Pour voir baisser les titres timbrés de l’aigle russe, il n’y avait qu’à les abandonner à eux-mêmes. Faute de l’appui des banquiers, le gouvernement impérial dut racheter, lui-même, à la Bourse, des milliers d’obligations. L’abstention de la haute banque était-elle, vraiment, un moyen d’exercer une pression sur les persécuteurs d’Israël, les banquiers y eurent bientôt renoncé. Si, comme on l’a dit, ils se laissèrent désarmer par les promesses des agens financiers de la Russie, ils se montrèrent faciles à convaincre. La faveur témoignée par le public français au gouvernement du tsar et au papier russe est l’explication la plus simple de leur conduite. En finance, plus encore qu’à la guerre, la victoire finit par rester aux gros bataillons. A-t-elle jamais songé à empêcher le tsar autocrate de monnayer en bon or les sympathies françaises, la haute banque aura reculé devant une lutte où elle appréhendait de se faire battre par nos petits capitalistes. Peut-être, aussi, voulut-elle montrer à ses détracteurs qu’elle ne se laissait point guider par des intérêts confessionnels, et qu’il n’était pas vrai qu’elle fût plus juive que française. Toujours est-il que la haute banque n’a pas voulu se mettre en travers de l’engouement du sentiment national, et que, à une époque où l’on reprochait à la France d’être sous le joug des banquiers juifs, nous avons vu la Bourse de Paris absorber, coup sur coup, les emprunts d’un tsar antisémite, et cette France soi-disant asservie à la Synagogue relever à un taux, jusque-là inconnu, les rentes des persécuteurs d’Israël[1].

  1. On a pu mettre en doute les motifs de l’abstention de la haute banque en 1891. Il se peut que sa conduite, à cette époque, fût inspirée par des considérations d’un ordre tout pratique.

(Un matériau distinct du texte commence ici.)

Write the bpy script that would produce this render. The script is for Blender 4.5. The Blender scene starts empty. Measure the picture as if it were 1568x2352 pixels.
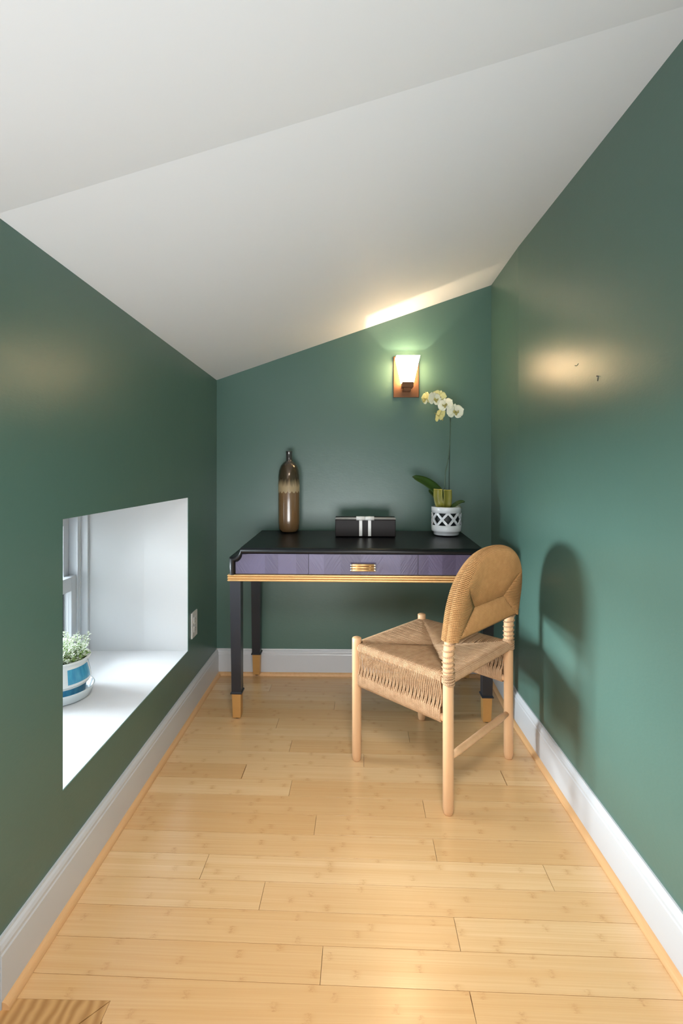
import bpy, bmesh, math, random
from mathutils import Vector, Matrix
S = bpy.context.scene
COL = S.collection
R = math.radians
rnd = random.Random(7)

# ------------------------------------------------------------------ camera
F_PX = 1100.0                                   # focal length in pixels of a 1568 x 2352 frame
cam_d = bpy.data.cameras.new('camera')
cam = bpy.data.objects.new('camera', cam_d); COL.objects.link(cam)
cam_d.sensor_fit = 'VERTICAL'; cam_d.sensor_height = 36.0; cam_d.sensor_width = 24.0
cam_d.lens = F_PX / 2352 * 36.0
cam_d.shift_y = -98.0 / 2352
cam_d.clip_start = 0.02
cam.location = (0, 0, 1.14)
cam.rotation_euler = (R(90), 0, math.atan(22 / F_PX))
S.camera = cam

# ------------------------------------------------------------------ sky and exposure
SKY = 6.0
world = bpy.data.worlds.new('overcast_sky'); S.world = world; world.use_nodes = True
wt = world.node_tree; wt.nodes.clear()
w_out = wt.nodes.new('ShaderNodeOutputWorld'); w_bg = wt.nodes.new('ShaderNodeBackground')
w_tc = wt.nodes.new('ShaderNodeTexCoord'); w_sep = wt.nodes.new('ShaderNodeSeparateXYZ')
w_rmp = wt.nodes.new('ShaderNodeValToRGB'); w_map = wt.nodes.new('ShaderNodeMapRange')
w_map.inputs['From Min'].default_value = -1; w_map.inputs['From Max'].default_value = 1
cr = w_rmp.color_ramp
cr.elements[0].position = 0.0; cr.elements[0].color = (0.50, 0.49, 0.45, 1)
cr.elements[1].position = 1.0; cr.elements[1].color = (0.76, 0.89, 1.0, 1)
e = cr.elements.new(0.46); e.color = (0.55, 0.55, 0.52, 1)
e = cr.elements.new(0.52); e.color = (0.76, 0.89, 1.0, 1)
wt.links.new(w_tc.outputs['Generated'], w_sep.inputs[0]); wt.links.new(w_sep.outputs['Z'], w_map.inputs[0])
wt.links.new(w_map.outputs[0], w_rmp.inputs[0]); wt.links.new(w_rmp.outputs[0], w_bg.inputs['Color'])
w_bg.inputs['Strength'].default_value = SKY
wt.links.new(w_bg.outputs[0], w_out.inputs[0])

def area(name, loc, rot, sx, sy, power=None, color=(1, 1, 1), portal=False):
    d = bpy.data.lights.new(name, 'AREA'); d.shape = 'RECTANGLE'; d.size = sx; d.size_y = sy
    if power is not None: d.energy = power
    d.color = color
    if portal: d.cycles.is_portal = True
    o = bpy.data.objects.new(name, d); COL.objects.link(o); o.location = loc; o.rotation_euler = rot
    return o
# sky light enters through the knee-wall window; the lamps inside the room are added fill
area('window_portal', (-1.36, 1.71, 0.66), (0, R(-90), 0), 0.80, 1.06, portal=True)
area('rear_fill_light', (-0.9, -2.62, 1.2), (R(100), 0, 0), 2.4, 1.7, power=0.5, color=(1.0, 0.98, 0.96))  # unseen fill lamp added by the windowless rear wall
area('window_daylight', (-3.8, 1.95, 0.95), (0, R(-85), 0), 1.3, 1.3, power=600.0, color=(0.84, 0.93, 1.0))
top = area('overhead_fill_light', (0.05, 0.30, 1.70), (R(28), 0, 0), 0.5, 0.4, power=9, color=(1.0, 0.97, 0.95))  # no fixture here: unseen lamp added to brighten the floor
top.data.spread = R(105)
soft = area('upward_fill_light', (-0.10, -0.8, 0.42), (R(127), 0, R(3)), 1.5, 0.75, power=24.0, color=(0.95, 0.98, 1.0))  # unseen lamp added behind the camera to lift the ceiling
soft.data.spread = R(110)

vs = S.view_settings
S.display_settings.display_device = 'sRGB'
vs.view_transform = 'Standard'; vs.look = 'None'; vs.gamma = 1.0; vs.use_curve_mapping = False
vs.exposure = 0.17
S.cycles.use_denoising = True
S.cycles.diffuse_bounces = 7
S.cycles.max_bounces = 12

# ------------------------------------------------------------------ node helpers
def mat(name):
    m = bpy.data.materials.new(name); m.use_nodes = True
    nt = m.node_tree
    b = nt.nodes.get('Principled BSDF')
    return m, nt, b
def nd(nt, typ, ins=None, **at):
    n = nt.nodes.new(typ)
    for k, v in at.items(): setattr(n, k, v)
    for k, v in (ins or {}).items():
        s = n.inputs[k]
        if isinstance(v, bpy.types.NodeSocket): nt.links.new(v, s)
        else: s.default_value = v
    return n
def mth(nt, op, a, b=0.0, c=0.0):
    n = nt.nodes.new('ShaderNodeMath'); n.operation = op
    for i, v in enumerate((a, b, c)):
        if isinstance(v, bpy.types.NodeSocket): nt.links.new(v, n.inputs[i])
        else: n.inputs[i].default_value = v
    return n.outputs[0]
def mixc(nt, fac, a, b, blend='MIX'):
    n = nt.nodes.new('ShaderNodeMix'); n.data_type = 'RGBA'; n.blend_type = blend
    for s, v in ((n.inputs[0], fac), (n.inputs[6], a), (n.inputs[7], b)):
        if isinstance(v, bpy.types.NodeSocket): nt.links.new(v, s)
        elif isinstance(v, (int, float)): s.default_value = v
        else: s.default_value = (*v[:3], 1)
    return n.outputs[2]
def lin(r, g, b):
    f = lambda c: (c / 255 / 12.92) if c / 255 <= 0.04045 else ((c / 255 + 0.055) / 1.055) ** 2.4
    return (f(r), f(g), f(b), 1)
def bump(nt, b, h, strength=0.2, dist=0.002):
    n = nd(nt, 'ShaderNodeBump', {'Height': h, 'Strength': strength, 'Distance': dist})
    nt.links.new(n.outputs[0], b.inputs['Normal']); return n
def plain(name, col, rough=0.5, metal=0.0, spec=0.5, noise=0.0, nscale=30.0, bmp=0.0, bscale=200.0, coat=0.0):
    m, nt, b = mat(name)
    b.inputs['Roughness'].default_value = rough; b.inputs['Metallic'].default_value = metal
    b.inputs['Specular IOR Level'].default_value = spec
    if coat: b.inputs['Coat Weight'].default_value = coat; b.inputs['Coat Roughness'].default_value = 0.08
    tc = nd(nt, 'ShaderNodeTexCoord')
    if noise:
        n = nd(nt, 'ShaderNodeTexNoise', {'Vector': tc.outputs['Object'], 'Scale': nscale, 'Detail': 3.0})
        c = mixc(nt, n.outputs[0], [x * (1 - noise) for x in col[:3]], [min(1, x * (1 + noise)) for x in col[:3]])
        nt.links.new(c, b.inputs['Base Color'])
    else: b.inputs['Base Color'].default_value = col
    if bmp:
        n = nd(nt, 'ShaderNodeTexNoise', {'Vector': tc.outputs['Object'], 'Scale': bscale, 'Detail': 2.0})
        bump(nt, b, n.outputs[0], bmp, 0.001)
    return m

# ------------------------------------------------------------------ materials
def wall_paint():
    m, nt, b = mat('green_eggshell_paint')
    tc = nd(nt, 'ShaderNodeTexCoord')
    n1 = nd(nt, 'ShaderNodeTexNoise', {'Vector': tc.outputs['Object'], 'Scale': 1.4, 'Detail': 2.0})
    c = mixc(nt, n1.outputs[0], lin(77, 107, 97), lin(81, 111, 101))
    nt.links.new(c, b.inputs['Base Color'])
    b.inputs['Roughness'].default_value = 0.34
    b.inputs['Specular IOR Level'].default_value = 0.6
    mp = nd(nt, 'ShaderNodeMapping', {'Vector': tc.outputs['Object'], 'Scale': (60, 60, 150)})
    n2 = nd(nt, 'ShaderNodeTexNoise', {'Vector': mp.outputs[0], 'Scale': 1.0, 'Detail': 3.0})
    n3 = nd(nt, 'ShaderNodeTexNoise', {'Vector': tc.outputs['Object'], 'Scale': 9.0, 'Detail': 2.0})
    h = mth(nt, 'ADD', n2.outputs[0], mth(nt, 'MULTIPLY', n3.outputs[0], 2.5))
    bump(nt, b, h, 0.2, 0.0012)
    return m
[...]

Le gouvernement de Saint-Pétersbourg multipliait les emprunts plus que ne semblait le comporter l’état du marché. Selon un écrivain catholique, le regretté Claudio Jannet, ce fut le vrai motif de la conduite des maisons qui avaient jusque-là le monopole des émissions russes. Claudio Jannet, la Finance, la Bourse, la Spéculation, p. 421 ; cf., p. 385. Selon d’autres, les agens financiers du gouvernement russe firent espérer aux banquiers d’Occident un adoucissement des rigueurs contre leurs coreligionnaires de l’Empire. (M. de Cyon, Finances russes.)